Direction: Return, unaltered, every line from the beginning of the material below up to and including the one with "noise=.2, scale=.5), 1.5)".

Dataset excerpt:
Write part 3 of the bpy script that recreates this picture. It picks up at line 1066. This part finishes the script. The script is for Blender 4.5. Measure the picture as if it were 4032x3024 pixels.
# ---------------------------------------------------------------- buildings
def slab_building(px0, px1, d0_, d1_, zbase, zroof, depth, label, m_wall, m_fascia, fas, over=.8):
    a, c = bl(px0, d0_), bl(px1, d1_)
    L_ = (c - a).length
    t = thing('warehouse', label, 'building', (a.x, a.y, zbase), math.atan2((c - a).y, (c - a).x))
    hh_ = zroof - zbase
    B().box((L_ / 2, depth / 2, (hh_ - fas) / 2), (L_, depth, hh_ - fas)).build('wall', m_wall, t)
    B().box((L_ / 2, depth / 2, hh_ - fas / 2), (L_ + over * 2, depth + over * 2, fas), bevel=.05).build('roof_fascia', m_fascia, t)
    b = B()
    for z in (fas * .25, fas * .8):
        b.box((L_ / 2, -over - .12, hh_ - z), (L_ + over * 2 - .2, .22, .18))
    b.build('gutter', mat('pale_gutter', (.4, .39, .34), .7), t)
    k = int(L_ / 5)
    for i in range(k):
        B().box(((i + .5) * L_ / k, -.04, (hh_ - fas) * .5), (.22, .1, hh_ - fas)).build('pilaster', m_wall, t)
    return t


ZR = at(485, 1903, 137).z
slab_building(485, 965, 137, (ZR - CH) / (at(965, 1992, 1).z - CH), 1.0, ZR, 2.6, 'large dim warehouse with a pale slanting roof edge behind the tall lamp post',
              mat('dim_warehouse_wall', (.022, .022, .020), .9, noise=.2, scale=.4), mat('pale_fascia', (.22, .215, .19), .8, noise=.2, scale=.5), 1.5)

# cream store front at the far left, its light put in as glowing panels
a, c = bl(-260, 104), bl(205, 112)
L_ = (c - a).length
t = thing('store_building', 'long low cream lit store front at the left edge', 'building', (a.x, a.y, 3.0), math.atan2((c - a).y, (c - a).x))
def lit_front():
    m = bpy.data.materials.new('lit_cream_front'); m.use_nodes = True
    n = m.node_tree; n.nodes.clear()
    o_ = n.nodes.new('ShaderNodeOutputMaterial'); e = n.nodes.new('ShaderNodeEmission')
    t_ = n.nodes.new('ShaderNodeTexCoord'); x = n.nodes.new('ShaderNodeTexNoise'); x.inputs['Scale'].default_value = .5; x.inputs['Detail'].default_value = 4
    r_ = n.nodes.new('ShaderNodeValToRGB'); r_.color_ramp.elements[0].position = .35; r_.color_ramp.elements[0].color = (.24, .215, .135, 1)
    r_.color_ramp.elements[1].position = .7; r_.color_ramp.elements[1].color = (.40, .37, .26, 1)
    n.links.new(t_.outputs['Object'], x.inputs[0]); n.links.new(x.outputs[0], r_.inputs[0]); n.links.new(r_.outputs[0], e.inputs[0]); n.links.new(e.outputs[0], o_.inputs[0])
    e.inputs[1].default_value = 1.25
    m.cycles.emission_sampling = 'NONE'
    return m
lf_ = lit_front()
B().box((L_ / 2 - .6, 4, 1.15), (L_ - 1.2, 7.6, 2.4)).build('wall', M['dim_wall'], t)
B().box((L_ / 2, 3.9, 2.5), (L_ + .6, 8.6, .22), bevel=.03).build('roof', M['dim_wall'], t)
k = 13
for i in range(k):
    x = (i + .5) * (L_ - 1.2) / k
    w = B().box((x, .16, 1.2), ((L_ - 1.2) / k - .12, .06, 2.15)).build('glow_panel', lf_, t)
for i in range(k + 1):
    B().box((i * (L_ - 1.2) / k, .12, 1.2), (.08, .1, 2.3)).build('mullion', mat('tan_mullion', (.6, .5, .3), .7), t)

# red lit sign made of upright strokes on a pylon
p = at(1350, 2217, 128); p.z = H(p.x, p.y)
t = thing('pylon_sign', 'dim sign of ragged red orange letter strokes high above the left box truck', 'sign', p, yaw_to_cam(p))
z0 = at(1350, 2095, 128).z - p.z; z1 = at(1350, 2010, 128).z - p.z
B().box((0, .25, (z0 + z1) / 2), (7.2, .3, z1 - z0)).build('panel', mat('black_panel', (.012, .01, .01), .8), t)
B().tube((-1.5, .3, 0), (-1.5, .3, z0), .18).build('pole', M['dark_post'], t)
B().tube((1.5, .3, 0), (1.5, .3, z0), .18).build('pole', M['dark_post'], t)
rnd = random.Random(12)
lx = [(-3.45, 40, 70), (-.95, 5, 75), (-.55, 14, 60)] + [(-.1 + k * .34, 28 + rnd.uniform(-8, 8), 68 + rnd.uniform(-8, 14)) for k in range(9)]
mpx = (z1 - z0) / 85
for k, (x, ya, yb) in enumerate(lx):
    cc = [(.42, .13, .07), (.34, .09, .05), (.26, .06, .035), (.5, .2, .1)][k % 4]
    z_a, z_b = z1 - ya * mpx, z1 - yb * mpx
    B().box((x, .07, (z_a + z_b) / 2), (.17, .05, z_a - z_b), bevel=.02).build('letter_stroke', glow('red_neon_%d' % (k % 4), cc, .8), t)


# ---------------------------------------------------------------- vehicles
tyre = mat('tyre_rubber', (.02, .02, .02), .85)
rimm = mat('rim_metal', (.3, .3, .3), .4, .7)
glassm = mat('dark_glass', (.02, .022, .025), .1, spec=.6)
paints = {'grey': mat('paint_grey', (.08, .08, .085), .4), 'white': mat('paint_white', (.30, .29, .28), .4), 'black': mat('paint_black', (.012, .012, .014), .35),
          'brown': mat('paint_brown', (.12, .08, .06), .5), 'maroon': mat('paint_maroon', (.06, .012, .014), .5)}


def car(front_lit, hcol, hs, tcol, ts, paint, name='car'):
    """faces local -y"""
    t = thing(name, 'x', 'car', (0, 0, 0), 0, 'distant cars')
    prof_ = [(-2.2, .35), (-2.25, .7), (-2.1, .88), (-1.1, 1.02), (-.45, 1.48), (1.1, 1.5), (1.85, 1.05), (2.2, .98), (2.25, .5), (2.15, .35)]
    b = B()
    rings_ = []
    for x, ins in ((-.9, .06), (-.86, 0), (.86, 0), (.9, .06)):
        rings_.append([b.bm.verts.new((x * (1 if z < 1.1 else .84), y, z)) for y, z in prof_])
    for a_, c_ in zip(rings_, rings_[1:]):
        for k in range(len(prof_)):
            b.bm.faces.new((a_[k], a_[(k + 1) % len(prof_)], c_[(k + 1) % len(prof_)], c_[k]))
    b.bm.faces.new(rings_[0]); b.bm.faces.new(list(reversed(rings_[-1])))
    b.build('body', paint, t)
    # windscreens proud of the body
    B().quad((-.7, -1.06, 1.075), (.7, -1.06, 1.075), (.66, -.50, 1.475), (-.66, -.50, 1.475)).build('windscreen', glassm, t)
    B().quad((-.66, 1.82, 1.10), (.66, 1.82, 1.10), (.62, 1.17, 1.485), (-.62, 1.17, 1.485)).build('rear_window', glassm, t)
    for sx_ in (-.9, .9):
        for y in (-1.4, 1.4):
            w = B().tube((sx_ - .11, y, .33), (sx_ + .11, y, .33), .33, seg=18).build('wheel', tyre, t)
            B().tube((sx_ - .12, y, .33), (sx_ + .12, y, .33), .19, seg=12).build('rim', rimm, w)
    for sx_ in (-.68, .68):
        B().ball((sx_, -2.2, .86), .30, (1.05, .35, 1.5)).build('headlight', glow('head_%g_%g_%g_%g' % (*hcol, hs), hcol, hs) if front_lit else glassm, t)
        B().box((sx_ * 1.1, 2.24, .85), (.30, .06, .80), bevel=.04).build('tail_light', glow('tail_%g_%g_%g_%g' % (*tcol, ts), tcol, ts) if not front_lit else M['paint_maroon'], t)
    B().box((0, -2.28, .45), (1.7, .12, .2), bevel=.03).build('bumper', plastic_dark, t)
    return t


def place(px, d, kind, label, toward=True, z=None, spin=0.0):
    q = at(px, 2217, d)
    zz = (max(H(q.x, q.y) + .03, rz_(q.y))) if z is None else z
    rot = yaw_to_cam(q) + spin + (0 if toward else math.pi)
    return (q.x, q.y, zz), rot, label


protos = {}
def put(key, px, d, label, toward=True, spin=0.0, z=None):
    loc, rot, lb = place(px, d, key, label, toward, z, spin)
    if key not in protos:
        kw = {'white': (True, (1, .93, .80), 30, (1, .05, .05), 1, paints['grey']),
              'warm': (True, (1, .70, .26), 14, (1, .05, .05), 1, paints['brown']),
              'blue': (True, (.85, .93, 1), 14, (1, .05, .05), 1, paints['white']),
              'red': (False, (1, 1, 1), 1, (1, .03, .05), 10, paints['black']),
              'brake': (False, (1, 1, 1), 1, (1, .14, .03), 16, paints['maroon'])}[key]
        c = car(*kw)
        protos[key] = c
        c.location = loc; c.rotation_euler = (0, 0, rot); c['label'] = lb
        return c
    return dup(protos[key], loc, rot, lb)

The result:
Write part 3 of the bpy script that recreates this picture. It picks up at line 1066. This part finishes the script. The script is for Blender 4.5. Measure the picture as if it were 4032x3024 pixels.
# ---------------------------------------------------------------- buildings
def slab_building(px0, px1, d0_, d1_, zbase, zroof, depth, label, m_wall, m_fascia, fas, over=.8):
    a, c = bl(px0, d0_), bl(px1, d1_)
    L_ = (c - a).length
    t = thing('warehouse', label, 'building', (a.x, a.y, zbase), math.atan2((c - a).y, (c - a).x))
    hh_ = zroof - zbase
    B().box((L_ / 2, depth / 2, (hh_ - fas) / 2), (L_, depth, hh_ - fas)).build('wall', m_wall, t)
    B().box((L_ / 2, depth / 2, hh_ - fas / 2), (L_ + over * 2, depth + over * 2, fas), bevel=.05).build('roof_fascia', m_fascia, t)
    b = B()
    for z in (fas * .25, fas * .8):
        b.box((L_ / 2, -over - .12, hh_ - z), (L_ + over * 2 - .2, .22, .18))
    b.build('gutter', mat('pale_gutter', (.4, .39, .34), .7), t)
    k = int(L_ / 5)
    for i in range(k):
        B().box(((i + .5) * L_ / k, -.04, (hh_ - fas) * .5), (.22, .1, hh_ - fas)).build('pilaster', m_wall, t)
    return t


ZR = at(485, 1903, 137).z
slab_building(485, 965, 137, (ZR - CH) / (at(965, 1992, 1).z - CH), 1.0, ZR, 2.6, 'large dim warehouse with a pale slanting roof edge behind the tall lamp post',
              mat('dim_warehouse_wall', (.022, .022, .020), .9, noise=.2, scale=.4), mat('pale_fascia', (.22, .215, .19), .8, noise=.2, scale=.5), 1.5)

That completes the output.